Reproduce the first line and every line after it, exactly, through the one containing "COL = scene.collection". Leave out the rest.

==========

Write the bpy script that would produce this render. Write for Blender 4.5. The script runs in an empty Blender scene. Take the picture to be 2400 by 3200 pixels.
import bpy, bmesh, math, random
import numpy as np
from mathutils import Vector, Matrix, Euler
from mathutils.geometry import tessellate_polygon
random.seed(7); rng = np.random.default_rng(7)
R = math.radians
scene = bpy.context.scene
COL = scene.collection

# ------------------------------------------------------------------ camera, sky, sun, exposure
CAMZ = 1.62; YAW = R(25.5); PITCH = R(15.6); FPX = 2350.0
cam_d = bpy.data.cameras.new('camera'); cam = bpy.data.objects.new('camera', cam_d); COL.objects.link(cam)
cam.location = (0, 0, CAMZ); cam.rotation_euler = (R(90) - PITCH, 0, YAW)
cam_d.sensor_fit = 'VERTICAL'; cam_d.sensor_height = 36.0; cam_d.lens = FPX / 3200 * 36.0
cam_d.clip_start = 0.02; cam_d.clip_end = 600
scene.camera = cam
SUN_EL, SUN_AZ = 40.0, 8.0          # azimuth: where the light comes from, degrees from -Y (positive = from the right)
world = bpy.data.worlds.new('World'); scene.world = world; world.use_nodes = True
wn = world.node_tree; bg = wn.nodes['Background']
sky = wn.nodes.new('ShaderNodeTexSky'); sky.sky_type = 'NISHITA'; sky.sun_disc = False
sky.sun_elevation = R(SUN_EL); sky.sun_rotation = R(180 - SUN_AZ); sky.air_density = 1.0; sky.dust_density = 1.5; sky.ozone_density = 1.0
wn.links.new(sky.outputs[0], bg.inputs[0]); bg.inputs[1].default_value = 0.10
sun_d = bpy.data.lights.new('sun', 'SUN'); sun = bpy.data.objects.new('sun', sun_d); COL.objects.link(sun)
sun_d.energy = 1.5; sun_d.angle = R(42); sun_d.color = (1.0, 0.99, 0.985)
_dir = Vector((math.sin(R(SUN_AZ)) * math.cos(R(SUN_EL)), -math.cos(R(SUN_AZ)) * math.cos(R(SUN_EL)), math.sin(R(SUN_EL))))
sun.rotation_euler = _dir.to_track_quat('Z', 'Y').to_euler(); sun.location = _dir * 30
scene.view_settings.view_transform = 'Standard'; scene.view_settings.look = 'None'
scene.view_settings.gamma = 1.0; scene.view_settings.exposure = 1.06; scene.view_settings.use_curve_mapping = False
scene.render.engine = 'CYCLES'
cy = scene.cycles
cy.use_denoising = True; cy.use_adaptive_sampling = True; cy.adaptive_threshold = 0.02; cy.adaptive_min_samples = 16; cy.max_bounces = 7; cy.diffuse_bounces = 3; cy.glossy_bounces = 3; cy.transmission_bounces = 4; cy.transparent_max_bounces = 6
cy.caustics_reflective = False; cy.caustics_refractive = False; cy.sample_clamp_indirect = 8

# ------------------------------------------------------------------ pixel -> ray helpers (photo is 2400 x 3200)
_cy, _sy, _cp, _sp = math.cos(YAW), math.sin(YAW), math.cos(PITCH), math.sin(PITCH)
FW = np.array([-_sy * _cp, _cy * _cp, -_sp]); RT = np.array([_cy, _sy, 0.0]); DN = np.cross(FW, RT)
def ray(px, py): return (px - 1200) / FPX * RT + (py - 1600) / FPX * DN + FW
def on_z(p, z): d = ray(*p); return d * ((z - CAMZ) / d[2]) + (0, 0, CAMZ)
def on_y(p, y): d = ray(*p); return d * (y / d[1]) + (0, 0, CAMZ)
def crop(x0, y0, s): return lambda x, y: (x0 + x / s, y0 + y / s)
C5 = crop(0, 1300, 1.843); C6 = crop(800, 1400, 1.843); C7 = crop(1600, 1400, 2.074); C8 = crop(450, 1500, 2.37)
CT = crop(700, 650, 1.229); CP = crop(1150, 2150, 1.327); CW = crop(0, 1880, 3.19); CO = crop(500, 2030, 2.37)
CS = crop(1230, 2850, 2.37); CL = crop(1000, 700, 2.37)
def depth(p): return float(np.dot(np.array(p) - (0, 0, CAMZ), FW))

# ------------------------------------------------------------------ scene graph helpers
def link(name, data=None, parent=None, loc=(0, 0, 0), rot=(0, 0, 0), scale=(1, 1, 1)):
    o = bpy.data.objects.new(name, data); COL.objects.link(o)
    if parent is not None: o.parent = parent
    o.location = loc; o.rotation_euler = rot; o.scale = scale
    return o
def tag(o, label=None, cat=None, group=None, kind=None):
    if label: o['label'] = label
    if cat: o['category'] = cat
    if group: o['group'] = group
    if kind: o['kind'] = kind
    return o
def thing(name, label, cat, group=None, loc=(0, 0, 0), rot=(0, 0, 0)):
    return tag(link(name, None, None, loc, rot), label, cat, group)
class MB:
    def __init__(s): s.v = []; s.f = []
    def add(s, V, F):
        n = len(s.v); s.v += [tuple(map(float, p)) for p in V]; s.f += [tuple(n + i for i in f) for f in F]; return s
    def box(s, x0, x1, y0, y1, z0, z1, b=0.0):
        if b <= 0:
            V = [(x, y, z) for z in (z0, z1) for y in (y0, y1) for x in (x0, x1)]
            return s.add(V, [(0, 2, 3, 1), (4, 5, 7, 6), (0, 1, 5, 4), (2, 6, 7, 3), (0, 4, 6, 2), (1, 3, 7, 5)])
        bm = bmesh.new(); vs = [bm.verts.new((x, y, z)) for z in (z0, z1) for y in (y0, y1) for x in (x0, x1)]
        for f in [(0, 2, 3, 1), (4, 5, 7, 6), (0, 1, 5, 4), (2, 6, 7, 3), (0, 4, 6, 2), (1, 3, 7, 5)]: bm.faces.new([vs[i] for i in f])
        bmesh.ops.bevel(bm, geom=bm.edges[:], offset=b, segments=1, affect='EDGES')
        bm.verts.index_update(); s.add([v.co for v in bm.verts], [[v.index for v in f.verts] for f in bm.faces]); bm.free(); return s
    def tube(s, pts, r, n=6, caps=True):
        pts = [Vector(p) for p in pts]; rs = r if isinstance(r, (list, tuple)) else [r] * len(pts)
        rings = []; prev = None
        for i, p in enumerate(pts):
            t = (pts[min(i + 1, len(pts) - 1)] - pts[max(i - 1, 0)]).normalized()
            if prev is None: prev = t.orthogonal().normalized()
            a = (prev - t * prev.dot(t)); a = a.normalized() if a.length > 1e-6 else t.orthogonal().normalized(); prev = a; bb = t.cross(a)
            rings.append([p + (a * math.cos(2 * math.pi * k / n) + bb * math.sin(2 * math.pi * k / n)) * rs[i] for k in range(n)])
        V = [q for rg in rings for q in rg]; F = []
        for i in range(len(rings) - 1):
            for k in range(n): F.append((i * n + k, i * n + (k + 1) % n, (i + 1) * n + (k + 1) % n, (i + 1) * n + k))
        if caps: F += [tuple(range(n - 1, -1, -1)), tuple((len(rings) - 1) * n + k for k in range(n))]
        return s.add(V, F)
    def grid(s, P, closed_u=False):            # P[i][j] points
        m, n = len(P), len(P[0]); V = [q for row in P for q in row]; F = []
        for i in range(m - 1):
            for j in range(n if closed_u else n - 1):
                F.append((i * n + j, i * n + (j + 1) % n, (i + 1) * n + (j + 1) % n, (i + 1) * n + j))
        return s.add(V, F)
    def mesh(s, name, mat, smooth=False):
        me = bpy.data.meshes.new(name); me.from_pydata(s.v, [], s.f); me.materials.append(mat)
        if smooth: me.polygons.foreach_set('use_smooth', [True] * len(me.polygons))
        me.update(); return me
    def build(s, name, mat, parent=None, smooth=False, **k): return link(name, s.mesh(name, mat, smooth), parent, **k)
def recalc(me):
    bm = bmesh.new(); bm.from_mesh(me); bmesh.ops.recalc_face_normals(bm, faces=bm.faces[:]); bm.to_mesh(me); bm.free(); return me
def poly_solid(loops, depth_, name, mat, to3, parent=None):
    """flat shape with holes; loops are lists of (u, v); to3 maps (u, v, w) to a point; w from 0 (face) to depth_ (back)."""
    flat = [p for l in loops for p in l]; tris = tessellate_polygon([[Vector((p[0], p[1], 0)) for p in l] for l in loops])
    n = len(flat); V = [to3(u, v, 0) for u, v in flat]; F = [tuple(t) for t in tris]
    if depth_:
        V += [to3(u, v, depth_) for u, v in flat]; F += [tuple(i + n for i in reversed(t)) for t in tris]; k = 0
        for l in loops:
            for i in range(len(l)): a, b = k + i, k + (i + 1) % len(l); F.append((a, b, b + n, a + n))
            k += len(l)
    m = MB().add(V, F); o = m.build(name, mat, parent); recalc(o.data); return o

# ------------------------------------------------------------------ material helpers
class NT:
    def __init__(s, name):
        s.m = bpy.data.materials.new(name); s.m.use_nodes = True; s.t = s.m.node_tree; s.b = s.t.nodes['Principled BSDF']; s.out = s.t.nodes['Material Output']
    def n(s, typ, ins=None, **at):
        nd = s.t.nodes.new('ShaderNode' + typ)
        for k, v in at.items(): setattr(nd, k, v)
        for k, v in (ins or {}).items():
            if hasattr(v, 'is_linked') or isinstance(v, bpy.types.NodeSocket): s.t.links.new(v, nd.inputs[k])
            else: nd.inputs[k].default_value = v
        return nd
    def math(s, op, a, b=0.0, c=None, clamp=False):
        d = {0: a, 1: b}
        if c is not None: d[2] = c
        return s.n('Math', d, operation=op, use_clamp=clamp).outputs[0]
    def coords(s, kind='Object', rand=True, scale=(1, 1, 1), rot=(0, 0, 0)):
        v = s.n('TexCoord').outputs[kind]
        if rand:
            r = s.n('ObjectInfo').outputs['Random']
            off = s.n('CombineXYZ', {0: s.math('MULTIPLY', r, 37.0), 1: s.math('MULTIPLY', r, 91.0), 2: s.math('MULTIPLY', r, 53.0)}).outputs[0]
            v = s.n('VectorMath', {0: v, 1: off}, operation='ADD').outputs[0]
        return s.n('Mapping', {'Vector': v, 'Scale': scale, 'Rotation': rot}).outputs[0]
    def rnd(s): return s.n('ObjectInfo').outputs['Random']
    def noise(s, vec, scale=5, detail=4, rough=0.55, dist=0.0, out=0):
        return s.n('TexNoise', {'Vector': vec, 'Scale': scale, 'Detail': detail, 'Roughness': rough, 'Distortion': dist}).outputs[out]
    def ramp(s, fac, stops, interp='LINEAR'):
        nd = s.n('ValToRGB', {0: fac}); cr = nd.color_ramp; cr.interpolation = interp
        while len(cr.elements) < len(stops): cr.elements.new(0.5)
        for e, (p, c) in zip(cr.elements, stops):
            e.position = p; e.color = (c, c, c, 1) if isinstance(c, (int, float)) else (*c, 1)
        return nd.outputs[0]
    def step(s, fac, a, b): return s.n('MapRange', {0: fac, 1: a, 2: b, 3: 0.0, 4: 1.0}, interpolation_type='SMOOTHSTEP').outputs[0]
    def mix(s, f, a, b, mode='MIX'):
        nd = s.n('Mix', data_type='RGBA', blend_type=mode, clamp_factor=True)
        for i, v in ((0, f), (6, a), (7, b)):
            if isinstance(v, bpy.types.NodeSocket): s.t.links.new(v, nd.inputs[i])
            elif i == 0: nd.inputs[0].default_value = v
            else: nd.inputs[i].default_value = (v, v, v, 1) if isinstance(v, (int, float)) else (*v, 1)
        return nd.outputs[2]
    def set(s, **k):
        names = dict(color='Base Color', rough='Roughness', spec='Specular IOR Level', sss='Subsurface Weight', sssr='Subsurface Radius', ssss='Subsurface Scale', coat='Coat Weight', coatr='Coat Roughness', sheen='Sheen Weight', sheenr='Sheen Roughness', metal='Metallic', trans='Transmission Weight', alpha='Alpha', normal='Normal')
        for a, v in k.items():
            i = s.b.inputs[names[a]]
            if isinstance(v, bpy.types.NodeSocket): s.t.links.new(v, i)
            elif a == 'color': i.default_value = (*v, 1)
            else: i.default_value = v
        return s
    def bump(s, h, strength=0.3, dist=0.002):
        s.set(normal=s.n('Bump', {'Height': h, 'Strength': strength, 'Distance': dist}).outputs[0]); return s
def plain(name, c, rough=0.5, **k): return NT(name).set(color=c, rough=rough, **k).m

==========

Correct output |
Write the bpy script that would produce this render. Write for Blender 4.5. The script runs in an empty Blender scene. Take the picture to be 2400 by 3200 pixels.
import bpy, bmesh, math, random
import numpy as np
from mathutils import Vector, Matrix, Euler
from mathutils.geometry import tessellate_polygon
random.seed(7); rng = np.random.default_rng(7)
R = math.radians
scene = bpy.context.scene
COL = scene.collection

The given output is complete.